“Look, only a few people get to die peacefully in their sleep after a wonderful life. So that’s like not making the football team. There’s lots of things you don’t get to have.
That’s probably one of them. Thank God, I consider myself lucky that I live after anesthetic.
Can you imagine those days? ‘Sit down. Tuesday, we’re taking off your arm.’”
--Albert Brooks in Judd Apatow's Sick in the Head
Let’s be smart about this. You could spend the next year reading through the bestseller list on anger management, business, collaboration, creativity, living for the moment, marriage, mentorship, parenting, perseverance, rejection, self-help and the spiritual feeling that comes from writing. Or, you could find all that and more in Judd Apatow’s Sick in the Head: Conversations About Life and Comedy. First released in 2015, this collection of conversations had its origins in the early 80s, when 15-year-old Apatow, a self-described “comedy geek”, was interviewing up-and-coming comedians for his high school radio station.
Sick features over 30 thoughtful conversations with some of America’s funniest people. Some of them had perilous career beginnings: Jay Leno recalls doing a set in a strip club in the early 70s, when a guy jumped him brandishing a Heinz ketchup bottle. “Split my head open.
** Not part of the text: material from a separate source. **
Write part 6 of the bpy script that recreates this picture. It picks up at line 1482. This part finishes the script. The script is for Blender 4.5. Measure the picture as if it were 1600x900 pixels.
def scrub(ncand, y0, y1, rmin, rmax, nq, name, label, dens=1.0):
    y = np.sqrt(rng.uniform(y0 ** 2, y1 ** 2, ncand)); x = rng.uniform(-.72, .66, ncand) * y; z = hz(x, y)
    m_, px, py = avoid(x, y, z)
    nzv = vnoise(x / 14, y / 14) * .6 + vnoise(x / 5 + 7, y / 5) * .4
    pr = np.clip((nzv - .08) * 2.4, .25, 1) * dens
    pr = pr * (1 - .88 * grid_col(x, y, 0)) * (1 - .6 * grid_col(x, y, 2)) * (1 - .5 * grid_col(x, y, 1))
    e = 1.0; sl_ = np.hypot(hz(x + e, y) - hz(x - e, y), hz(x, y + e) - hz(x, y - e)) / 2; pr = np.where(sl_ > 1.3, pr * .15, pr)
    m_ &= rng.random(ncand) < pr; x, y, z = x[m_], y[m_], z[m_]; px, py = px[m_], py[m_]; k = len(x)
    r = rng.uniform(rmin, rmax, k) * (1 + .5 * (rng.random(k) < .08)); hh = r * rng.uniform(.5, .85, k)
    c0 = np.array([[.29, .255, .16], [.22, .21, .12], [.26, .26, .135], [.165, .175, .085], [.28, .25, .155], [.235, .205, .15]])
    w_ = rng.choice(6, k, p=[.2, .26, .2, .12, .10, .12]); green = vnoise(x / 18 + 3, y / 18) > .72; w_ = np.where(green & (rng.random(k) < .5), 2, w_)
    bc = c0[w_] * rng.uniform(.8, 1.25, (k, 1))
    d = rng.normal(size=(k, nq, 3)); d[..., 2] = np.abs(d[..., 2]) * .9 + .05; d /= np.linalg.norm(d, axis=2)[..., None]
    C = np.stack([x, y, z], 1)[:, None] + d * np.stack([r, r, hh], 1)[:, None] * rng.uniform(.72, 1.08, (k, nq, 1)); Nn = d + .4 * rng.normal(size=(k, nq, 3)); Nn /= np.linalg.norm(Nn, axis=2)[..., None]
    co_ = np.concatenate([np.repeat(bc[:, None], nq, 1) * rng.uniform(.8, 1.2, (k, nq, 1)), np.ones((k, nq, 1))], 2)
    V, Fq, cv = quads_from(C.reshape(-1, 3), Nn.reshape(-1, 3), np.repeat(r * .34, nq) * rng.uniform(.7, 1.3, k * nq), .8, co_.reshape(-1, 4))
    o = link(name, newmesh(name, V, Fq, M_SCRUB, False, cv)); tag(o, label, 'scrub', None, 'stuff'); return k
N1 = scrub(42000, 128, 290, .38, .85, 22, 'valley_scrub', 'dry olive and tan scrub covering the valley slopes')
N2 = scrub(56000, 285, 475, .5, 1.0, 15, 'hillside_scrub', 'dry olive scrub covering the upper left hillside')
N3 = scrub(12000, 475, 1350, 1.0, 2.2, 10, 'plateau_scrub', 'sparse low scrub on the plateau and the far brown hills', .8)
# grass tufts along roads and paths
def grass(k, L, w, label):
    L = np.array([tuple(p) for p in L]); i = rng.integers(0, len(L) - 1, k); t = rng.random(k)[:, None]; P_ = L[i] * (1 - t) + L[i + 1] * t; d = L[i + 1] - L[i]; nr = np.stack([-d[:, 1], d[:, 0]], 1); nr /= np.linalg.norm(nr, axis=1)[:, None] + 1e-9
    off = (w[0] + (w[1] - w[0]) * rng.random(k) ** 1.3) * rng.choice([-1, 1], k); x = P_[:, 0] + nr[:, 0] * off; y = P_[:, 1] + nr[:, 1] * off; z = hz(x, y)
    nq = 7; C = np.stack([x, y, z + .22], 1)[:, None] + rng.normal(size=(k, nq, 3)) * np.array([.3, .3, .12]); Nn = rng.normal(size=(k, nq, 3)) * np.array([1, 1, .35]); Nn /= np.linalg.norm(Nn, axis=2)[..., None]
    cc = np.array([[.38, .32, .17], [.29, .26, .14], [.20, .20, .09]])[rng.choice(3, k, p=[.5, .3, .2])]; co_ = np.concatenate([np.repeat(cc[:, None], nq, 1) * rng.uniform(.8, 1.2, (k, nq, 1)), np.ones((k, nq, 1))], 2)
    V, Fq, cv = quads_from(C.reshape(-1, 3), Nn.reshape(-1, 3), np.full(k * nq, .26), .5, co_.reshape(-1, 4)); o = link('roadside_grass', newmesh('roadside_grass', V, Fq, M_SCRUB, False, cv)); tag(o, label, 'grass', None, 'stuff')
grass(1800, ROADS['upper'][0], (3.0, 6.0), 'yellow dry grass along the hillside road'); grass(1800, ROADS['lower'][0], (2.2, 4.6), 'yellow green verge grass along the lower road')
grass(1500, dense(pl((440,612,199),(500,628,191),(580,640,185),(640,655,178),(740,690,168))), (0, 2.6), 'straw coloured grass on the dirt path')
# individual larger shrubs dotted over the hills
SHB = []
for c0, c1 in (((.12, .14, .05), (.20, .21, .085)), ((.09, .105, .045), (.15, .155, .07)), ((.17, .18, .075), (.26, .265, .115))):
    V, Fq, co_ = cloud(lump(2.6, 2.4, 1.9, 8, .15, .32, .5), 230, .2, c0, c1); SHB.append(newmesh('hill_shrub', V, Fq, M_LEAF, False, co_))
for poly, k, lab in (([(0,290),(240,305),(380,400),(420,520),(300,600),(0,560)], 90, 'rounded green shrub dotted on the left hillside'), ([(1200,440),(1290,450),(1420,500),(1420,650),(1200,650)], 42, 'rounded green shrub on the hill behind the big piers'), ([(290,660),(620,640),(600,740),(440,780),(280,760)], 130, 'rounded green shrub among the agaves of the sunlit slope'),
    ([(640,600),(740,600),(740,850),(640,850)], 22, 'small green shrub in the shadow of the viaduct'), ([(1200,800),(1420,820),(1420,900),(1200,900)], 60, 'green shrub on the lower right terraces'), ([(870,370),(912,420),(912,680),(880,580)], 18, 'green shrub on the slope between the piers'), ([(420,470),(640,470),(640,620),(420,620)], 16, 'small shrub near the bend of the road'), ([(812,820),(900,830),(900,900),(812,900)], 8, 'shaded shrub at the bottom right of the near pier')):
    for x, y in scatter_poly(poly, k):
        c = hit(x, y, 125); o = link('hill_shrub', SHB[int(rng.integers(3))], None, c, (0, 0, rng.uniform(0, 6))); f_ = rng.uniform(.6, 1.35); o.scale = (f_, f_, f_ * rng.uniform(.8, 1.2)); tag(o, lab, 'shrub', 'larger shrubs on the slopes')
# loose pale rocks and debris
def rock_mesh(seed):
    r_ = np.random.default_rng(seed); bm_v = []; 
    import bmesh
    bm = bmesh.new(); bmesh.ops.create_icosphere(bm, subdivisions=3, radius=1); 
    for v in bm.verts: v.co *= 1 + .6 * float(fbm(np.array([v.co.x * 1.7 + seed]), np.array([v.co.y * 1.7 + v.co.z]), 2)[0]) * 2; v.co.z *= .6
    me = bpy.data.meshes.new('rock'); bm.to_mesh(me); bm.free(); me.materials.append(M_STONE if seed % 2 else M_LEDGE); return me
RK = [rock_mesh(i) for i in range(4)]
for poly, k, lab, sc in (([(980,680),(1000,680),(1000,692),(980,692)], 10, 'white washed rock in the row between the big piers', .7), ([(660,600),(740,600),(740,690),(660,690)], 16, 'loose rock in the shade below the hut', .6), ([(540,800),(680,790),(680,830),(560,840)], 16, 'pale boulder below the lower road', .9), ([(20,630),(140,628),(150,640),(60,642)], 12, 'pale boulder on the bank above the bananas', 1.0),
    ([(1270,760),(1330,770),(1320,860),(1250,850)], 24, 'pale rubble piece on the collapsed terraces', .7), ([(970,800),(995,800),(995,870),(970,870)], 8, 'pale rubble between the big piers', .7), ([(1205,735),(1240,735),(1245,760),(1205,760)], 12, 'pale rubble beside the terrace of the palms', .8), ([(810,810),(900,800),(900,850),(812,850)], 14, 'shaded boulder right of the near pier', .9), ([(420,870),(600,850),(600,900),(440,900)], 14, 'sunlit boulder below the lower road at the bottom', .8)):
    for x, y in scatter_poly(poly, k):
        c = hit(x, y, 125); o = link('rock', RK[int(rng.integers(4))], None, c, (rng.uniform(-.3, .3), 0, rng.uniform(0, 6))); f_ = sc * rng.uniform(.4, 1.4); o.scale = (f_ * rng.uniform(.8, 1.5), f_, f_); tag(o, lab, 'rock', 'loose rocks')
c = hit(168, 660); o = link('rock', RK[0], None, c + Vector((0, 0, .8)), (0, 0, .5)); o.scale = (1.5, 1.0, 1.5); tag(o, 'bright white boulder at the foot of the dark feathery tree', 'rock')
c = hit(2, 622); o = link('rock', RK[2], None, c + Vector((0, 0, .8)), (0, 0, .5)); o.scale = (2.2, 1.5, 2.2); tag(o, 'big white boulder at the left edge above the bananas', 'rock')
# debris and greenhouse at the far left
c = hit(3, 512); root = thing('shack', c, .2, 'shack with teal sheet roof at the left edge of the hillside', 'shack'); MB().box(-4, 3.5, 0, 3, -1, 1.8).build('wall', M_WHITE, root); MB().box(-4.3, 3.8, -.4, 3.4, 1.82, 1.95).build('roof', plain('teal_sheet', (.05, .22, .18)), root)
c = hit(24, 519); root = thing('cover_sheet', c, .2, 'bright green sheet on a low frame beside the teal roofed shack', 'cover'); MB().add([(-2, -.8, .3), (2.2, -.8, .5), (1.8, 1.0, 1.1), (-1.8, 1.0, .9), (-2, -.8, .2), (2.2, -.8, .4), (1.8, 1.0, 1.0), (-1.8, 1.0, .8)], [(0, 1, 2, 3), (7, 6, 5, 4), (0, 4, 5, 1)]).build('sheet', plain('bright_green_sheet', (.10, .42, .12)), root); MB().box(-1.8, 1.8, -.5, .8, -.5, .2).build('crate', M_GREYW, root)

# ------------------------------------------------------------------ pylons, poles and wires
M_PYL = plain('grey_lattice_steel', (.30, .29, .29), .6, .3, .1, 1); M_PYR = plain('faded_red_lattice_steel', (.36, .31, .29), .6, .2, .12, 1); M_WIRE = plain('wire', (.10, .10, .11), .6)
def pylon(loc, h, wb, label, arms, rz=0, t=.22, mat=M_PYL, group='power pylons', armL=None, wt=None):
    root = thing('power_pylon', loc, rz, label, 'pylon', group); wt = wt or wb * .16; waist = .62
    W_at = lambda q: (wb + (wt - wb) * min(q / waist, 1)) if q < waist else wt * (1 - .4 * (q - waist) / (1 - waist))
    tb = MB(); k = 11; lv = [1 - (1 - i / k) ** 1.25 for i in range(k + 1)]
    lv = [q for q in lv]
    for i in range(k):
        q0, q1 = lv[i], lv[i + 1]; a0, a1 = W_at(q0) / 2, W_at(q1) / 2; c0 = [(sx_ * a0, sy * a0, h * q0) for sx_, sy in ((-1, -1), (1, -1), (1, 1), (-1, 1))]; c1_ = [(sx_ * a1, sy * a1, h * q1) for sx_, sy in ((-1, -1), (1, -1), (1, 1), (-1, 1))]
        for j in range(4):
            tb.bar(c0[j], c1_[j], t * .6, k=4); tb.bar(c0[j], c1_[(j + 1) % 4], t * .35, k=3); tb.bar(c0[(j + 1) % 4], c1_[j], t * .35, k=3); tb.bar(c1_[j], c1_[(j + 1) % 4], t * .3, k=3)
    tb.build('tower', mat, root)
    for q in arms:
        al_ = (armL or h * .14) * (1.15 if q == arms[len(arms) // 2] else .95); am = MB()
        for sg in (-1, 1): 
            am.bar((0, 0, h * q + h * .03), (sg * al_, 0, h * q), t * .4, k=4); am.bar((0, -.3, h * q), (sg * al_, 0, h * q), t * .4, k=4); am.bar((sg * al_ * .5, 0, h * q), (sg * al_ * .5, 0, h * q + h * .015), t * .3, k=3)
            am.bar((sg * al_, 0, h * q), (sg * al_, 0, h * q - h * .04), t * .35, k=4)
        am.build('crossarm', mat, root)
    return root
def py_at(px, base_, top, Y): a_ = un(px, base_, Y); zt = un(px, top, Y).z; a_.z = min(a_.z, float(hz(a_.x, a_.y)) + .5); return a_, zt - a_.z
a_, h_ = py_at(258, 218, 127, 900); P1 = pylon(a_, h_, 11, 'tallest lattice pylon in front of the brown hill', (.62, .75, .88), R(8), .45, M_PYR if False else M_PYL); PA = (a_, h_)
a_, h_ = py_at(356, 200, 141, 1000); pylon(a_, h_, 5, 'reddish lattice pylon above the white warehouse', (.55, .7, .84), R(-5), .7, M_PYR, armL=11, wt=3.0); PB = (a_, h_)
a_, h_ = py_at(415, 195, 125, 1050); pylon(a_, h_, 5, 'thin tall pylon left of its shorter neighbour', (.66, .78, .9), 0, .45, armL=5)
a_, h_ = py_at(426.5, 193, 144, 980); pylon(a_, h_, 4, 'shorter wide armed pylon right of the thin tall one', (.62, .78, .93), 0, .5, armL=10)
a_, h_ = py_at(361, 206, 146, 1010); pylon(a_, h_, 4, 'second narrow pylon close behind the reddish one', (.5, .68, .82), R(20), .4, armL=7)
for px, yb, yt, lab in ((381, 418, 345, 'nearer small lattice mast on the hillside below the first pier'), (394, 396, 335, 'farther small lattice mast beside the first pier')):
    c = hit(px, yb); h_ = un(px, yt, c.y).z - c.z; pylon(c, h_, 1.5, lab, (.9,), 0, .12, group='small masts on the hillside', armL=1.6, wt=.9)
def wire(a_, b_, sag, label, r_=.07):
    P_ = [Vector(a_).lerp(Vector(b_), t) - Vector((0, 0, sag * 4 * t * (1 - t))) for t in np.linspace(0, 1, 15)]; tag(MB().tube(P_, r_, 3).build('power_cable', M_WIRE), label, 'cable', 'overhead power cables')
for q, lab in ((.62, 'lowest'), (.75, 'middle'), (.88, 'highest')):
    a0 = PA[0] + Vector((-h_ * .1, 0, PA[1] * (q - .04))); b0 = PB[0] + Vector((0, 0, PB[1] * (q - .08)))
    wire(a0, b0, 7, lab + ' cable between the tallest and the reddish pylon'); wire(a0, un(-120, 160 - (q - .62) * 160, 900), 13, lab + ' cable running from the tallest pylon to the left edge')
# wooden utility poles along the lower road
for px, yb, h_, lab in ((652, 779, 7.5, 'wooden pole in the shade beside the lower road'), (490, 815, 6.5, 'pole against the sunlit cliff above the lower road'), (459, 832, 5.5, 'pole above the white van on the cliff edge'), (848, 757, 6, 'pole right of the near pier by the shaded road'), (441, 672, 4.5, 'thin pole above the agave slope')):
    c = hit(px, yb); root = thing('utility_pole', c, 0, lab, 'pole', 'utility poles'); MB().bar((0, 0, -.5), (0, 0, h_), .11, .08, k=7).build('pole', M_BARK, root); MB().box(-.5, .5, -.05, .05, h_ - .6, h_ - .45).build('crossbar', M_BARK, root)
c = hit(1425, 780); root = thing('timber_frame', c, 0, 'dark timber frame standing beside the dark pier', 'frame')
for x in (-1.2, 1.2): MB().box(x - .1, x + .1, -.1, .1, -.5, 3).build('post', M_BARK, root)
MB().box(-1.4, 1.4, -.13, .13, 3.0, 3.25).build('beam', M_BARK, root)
I got eight stitches on that one.” Comic magician and Night Court judge Harry Anderson ran a shell game on the street in New Orleans for about three years—until he got his jaw broken by an irate player.
Several revealed their what-doesn’t-kill-you-makes-you-funnier-childhoods. Anderson’s mother was a prostitute (“We traveled. We never stayed anywhere much”). Roseanne Barr’s parents and grandparents were Holocaust survivors. Barr was raised in an apartment building with other tenants who had survived concentration camps. (“I mean, who’s going to live through the Holocaust and not be f——d up?… “I kind of remade the world so it made sense.”)
Louis C.K. credits Chris Rock for being the voice inside his head that would get him over his stage fright. “…when I did Lucky Louie I was really scared…I called him and said, ‘I have a feeling this might go badly,’ and he said, ‘You’re damn right it might. It’s very likely to go badly and all those people are working hard and you better f—ing step up. You better do something to not let that happen.’ And I was like, ‘S— that’s right.’”
Tough crowds, comedy doldrums and just plain fear of failure are all too common. For Jon Stewart, it helps to think like a baseball player. “If I’m not hitting, at the very least I’m going to run out every ground ball as hard as I can. Or I’m going to do the best I can in the field. I’m going to try to make up for my lack of creativity until, hopefully, I hustle my way out of that slump.”
If they stay in the game, it must be because the home runs are worth the slumps. Albert Brooks puts it this way when Apatow asks him if he gets a spiritual feeling when he’s creative. “I used to hate it when people say, ‘I feel it come through me,’ but there are moments when two hours go by and you don’t know what happened, and you got all these words, and it’s the highlight of my life.”